The 3-year-old daughter of Strong Mandate won the six-furlong maiden special weight race by a length for trainer Michael Ann Ewing.
 
Bold and Bossy first drew headlines for her botched career debut at Ellis Park on Aug. 21, 2021, when the then-2-year-old filly got loose during the post parade, dumped jockey Miguel Mena, jumped the rail in the barn area, and eluded pursuers for miles as she ran in traffic down a state highway then Interstate 69 before crossing into Indiana.
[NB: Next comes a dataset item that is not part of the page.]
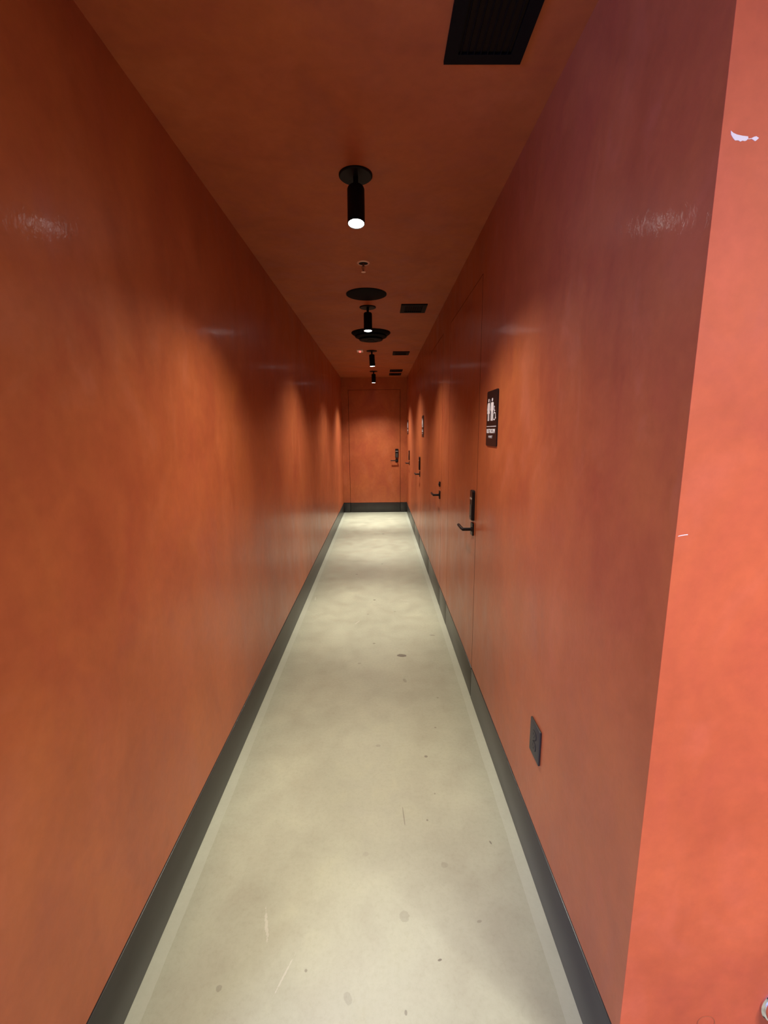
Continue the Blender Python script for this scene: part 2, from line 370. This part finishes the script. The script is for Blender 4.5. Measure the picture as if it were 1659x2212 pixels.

She was eventually caught and returned to the track in a horse ambulance, only to need to be rescued from a fire in the receiving barn the next morning.
 
Suffering a few burns on her withers and back, Bold and Bossy was relegated to hand-walking in the barn at The Thoroughbred Center because she was recovering from some residual hoof bruising and other damage from her highway run, and also couldn’t risk her healing burns being exposed to heat or flies.
 
Bold and Bossy finally made it back to the races at Belterra Park on July 5, 2022, finishing third.
 
Ewing told the Thoroughbred Daily News that that first race felt like an enormous success.
 
“It’s sort of like being a parent and you have a child that has a great difficulty or a sickness or injury,” Ewing told Thoroughbred Daily News. “You nurse them and you don’t know what the outcome is going to be and then when it’s really positive, there’s a very big sense of, I guess, pride. There was a lot of commitment there, a lot of time and a lot of energy. I’m just happy to see her healthy and happy.”
 
Now, the 3-year-old is officially a winner after Monday’s maiden special weight race at Thistledown.
 
“Life throws you curves, as does this business,” Ewing told the Paulick Report in 2021. “You have to be optimistic and deal with setbacks and disappointments, because you have a lot of those in racing. I think it’s a great game of hope. You deal with what you have and you move forward.”